Governments that are in the process of trying to lift millions of people out of poverty are going to have to use fossil fuels alongside green energy. Trying to incentivize less harmful fossil fuels like shale gas, using safer modes of transport like pipelines, and encouraging companies like Shell that invest in clean energy systems and advocate for action on climate change, are the best methods for dealing with the “mixed” economy we’re stuck with for the near future.
All of this is not to say divestment has no effect. Divestment is a symbolic action. Individual decisions to consume less, to advocate for action against climate change, and work for innovative solutions may come from this smaller action. I just worry that amid all the noise of sit-ins, protest, and public statements, we’ll lose sight of how much else actually needs to be done. There is nothing wrong with a symbol, but we can’t let it get in the way of action.

1 Comment

  1. Natural gas is *not* cleaner than other fossil fuels, when ubiquitous methane leakages are taken into account.
    As regards engaging with fossil-fuel companies, the Rockefeller Brothers Fund cited a long history of futility with such efforts as a major factor in its decision to divest. Even when a majority of shareholders have voted for climate-related disclosures – as happened with Exxon last year – the resulting company reports continue to insist that a path toward climate doomsday is our only option. The few of these companies that have dedicated capital to renewable energy and to research on same in fact still allocate the vast majority of resources to continued exploration for and extraction of fossil fuels, despite the fact that their previous production has resulted in a concentration of greenhouse gases in the atmosphere which will be taking us beyond the 2°C threshold, and that they foresaw this would be happening *decades* ago.

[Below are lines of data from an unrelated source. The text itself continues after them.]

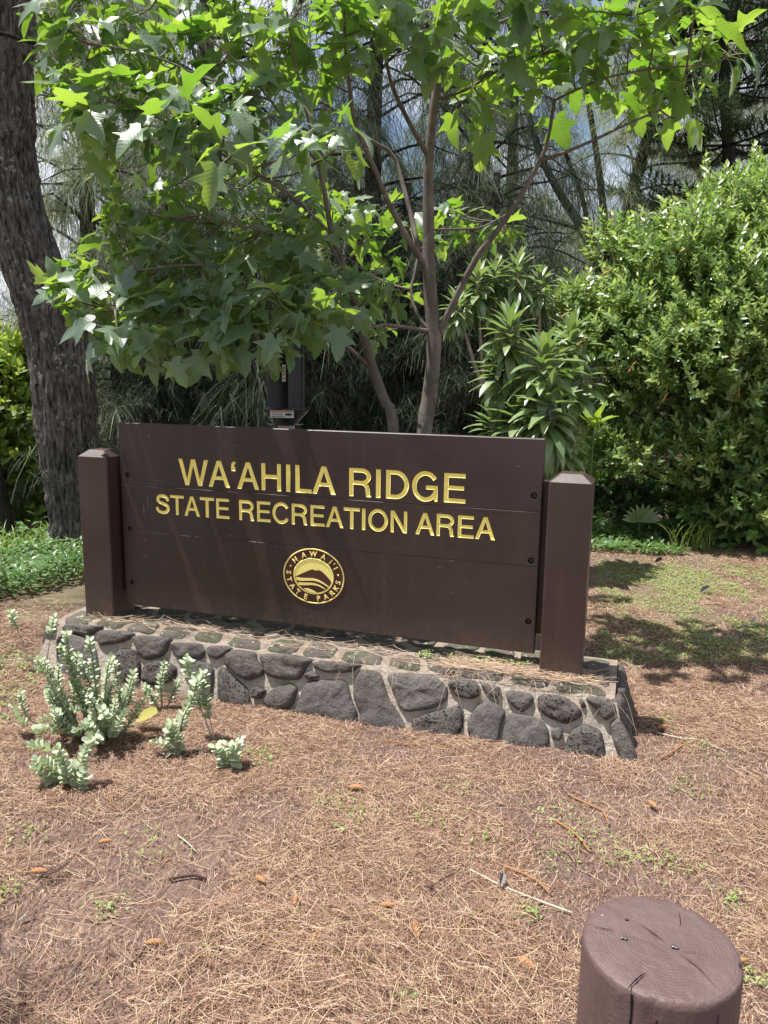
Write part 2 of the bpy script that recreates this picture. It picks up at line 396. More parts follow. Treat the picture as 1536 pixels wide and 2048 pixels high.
# bollard paint: worn glossy brown
k = NT('bollard_paint'); g = k.coord(); n = k.noise(g, 16, 6, .6); s_ = k.coord((40, 40, 3)); n2 = k.noise(s_, 1, 5, .6); f = k.noise(g, 130, 4, .6)
sp = k.noise(k.coord((30, 30, 8)), 3, 3, .6)
dv = k.n('VectorMath', operation='LENGTH'); mp_ = k.n('Mapping'); mp_.inputs['Scale'].default_value = (1, 1, 0); k.l(k.n('TexCoord').outputs['Object'], mp_.inputs[0]); k.l(mp_.outputs[0], dv.inputs[0]); ring_ = k.math('SINE', k.math('MULTIPLY', k.math('ADD', dv.outputs['Value'], k.math('MULTIPLY', n, .012)), 1100.0))
c = k.mix(n, (.072, .041, .036), (.130, .085, .078)); c = k.mix(k.ramp(sp, [(.74, 0.), (.78, .5)]), c, (.36, .31, .29))
BOLL = k.done(k.bsdf(c, k.math('ADD', .42, k.math('MULTIPLY', n, .3)), .4, k.bump(f, .3, .003, k.bump(n2, .5, .01, k.bump(n, .3, .012, k.bump(ring_, .12, .003))))))
CRACK = NT('crack_dark'); CRACK = CRACK.done(CRACK.bsdf((.012, .009, .008), .9, .1))
KNOT = NT('wet_knot'); KNOT = KNOT.done(KNOT.bsdf((.09, .07, .065), .15, .6))

# ------------------------------------------------------------------ ground
PILE = [(-.10, 1.66, .28, .045), (1.25, 2.95, .35, .03), (.75, 3.05, .4, .025)]
def gh(x, y):
    x = np.asarray(x, float); y = np.asarray(y, float)
    h = .05 * (fbm(x * .9 + 3, y * .9, 1.3, 3) - .45) + .016 * (fbm(x * 7, y * 7, 4.1, 3) - .45)
    for a, b, s, t in PILE: h = h + t * np.exp(-((x - a) ** 2 + (y - b) ** 2) / (s * s))
    return h
def axis(lo, hi, step, far, n):
    near = np.arange(lo, hi, step); g = np.geomspace(step, far, n)
    return np.concatenate([lo - np.cumsum(g)[::-1], near, hi + np.cumsum(g)])
gx = axis(-3.6, 4.2, .035, 60, 34); gy = axis(.2, 8.0, .035, 60, 34)
GX, GY = np.meshgrid(gx, gy, indexing='ij')
GZ = gh(GX, GY)
nx, ny = len(gx), len(gy)
idx = (np.arange(nx - 1)[:, None] * ny + np.arange(ny - 1)[None])
GF = np.stack([idx, idx + ny, idx + ny + 1, idx + 1], -1).reshape(-1, 4)
k = NT('forest_floor'); g = k.coord((1, 1, 1), 'World')
n1 = k.noise(g, 1.3, 6, .6, .4); n2 = k.noise(g, 9, 6, .65); n3 = k.noise(g, 120, 5, .7)
strand = None
for i, (a, sc) in enumerate(((.2, 70), (.9, 62), (1.7, 75), (2.5, 66))):
    st = k.noise(k.coord((1, .10, 1), 'World', (0, 0, a)), sc, 4, .65, 1.6)
    st = k.ramp(st, [(.52, 0.), (.66, 1.)]); strand = st if strand is None else k.math('MAXIMUM', strand, st)
dirt = k.mix(n2, (.085, .052, .045), (.175, .115, .098)); dirt = k.mix(k.ramp(k.noise(g, 260, 3, .6), [(.55, 0.), (.72, .8)]), dirt, (.42, .31, .25)); lit = k.mix(n3, (.24, .155, .112), (.50, .35, .255))
c = k.mix(k.math('MULTIPLY', strand, k.ramp(n1, [(.35, .05), (.65, .85)])), dirt, lit)
gm = k.n('TexNoise'); gm.inputs['Scale'].default_value = 1.1; gm.inputs['Detail'].default_value = 7; gm.inputs['Roughness'].default_value = .68
k.l(g, gm.inputs['Vector']); sp = k.n('SeparateXYZ'); k.l(g, sp.inputs[0])
band = k.math('MULTIPLY', k.ramp(k.math('DIVIDE', sp.outputs[1], 10.0), [(.36, 0.), (.48, 1.), (.66, 1.), (.73, .6)]), k.ramp(gm.outputs[0], [(.42, 0.), (.58, .85)]))
c = k.mix(k.math('MULTIPLY', band, k.ramp(n3, [(.40, .1), (.62, .9)])), c, (.20, .215, .085))
GROUNDM = k.done(k.bsdf(c, .95, .12, k.bump(strand, .5, .01, k.bump(n3, .7, .012, k.bump(n2, .5, .03)))))
put('ground', np_mesh('ground', np.stack([GX, GY, GZ], -1), GF), GROUNDM, kind='structure')

# ------------------------------------------------------------------ sign coordinates
YAW = math.radians(-17.915)
U = np.array([math.cos(YAW), math.sin(YAW), 0]); N = np.array([math.sin(YAW), -math.cos(YAW), 0])
S0 = np.array([-1.3942544, 4.032, 0.0])
PW, ZT, ZB = 2.1963, 1.3153, 0.3337
def P(u, n, z): return S0 + U * u + N * n + np.array([0, 0, z])
def PV(a): a = np.asarray(a, float); return S0 + a[..., :1] * U + a[..., 1:2] * N + a[..., 2:3] * np.array([0, 0, 1.])

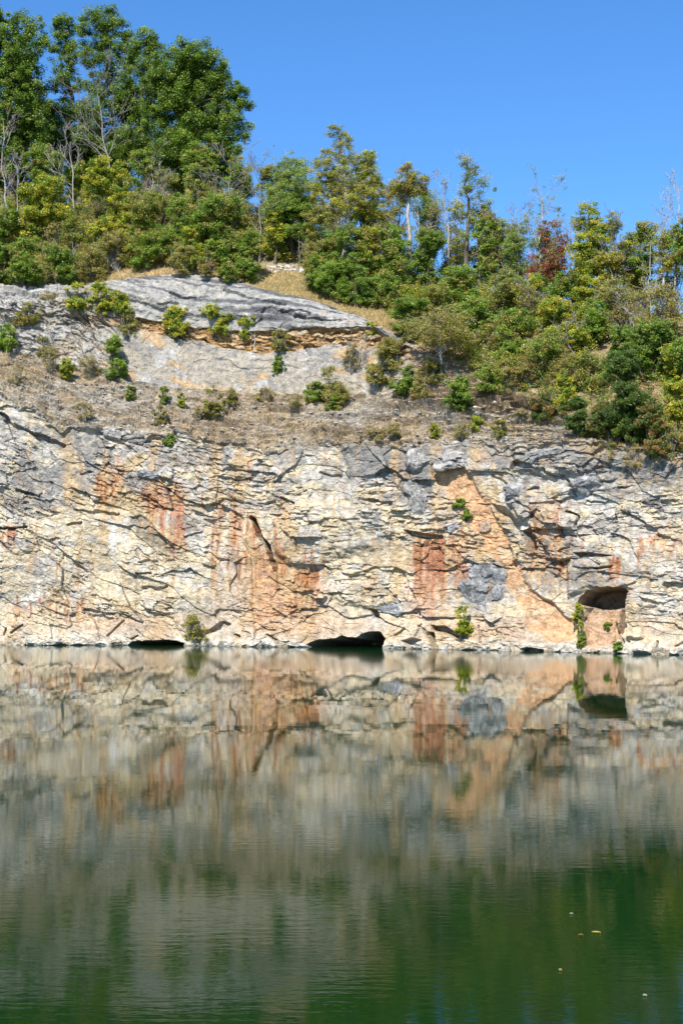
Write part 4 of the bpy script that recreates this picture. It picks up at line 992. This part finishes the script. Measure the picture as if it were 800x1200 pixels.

    We need to be societally mobilized globally to be transitioning toward zero emissions and sequestration ASAP. Initiatives such as the Solutions Project and Drawdown have shown that we have the means with current technologies to make major progress toward those goals. The enormous resources of the fossil-fuel industry need to be dedicated as much as is possible toward that transition, and in fact those companies ought to be assessed for damages already done by their products, just as has been the case with the asbestos and tobacco industries. If the mandates of profit-seeking impede that from occurring, then it must be governmental mandates which take precedence. For that to happen, the public and governmental actors need to be educated about the urgency of our threatened circumstances. Divestments are (or ought to always be) strong statements about the utter unacceptability of continued business as usual, with the process leading to those principled commitments involving much dialogue which contributes to the enlightenment of multiple audiences.
    Fortunately, pioneering funds such as that of the Syracuse endowment have shown that this can be done with exceptional profit returns from fossil-free portfolios. With the combination of global agreement on emissions reductions and oversupply of fossil fuels in all categories which exist today, abstention from fossil-fuel investments actually substantially reduces risk. The many lawsuits now being pursued will have additional impacts on producers’ financial prospects. So divestment is the proper moral and financial decision. Institutions of higher education should be doing much more as well to bring the associated messages to our citizenry.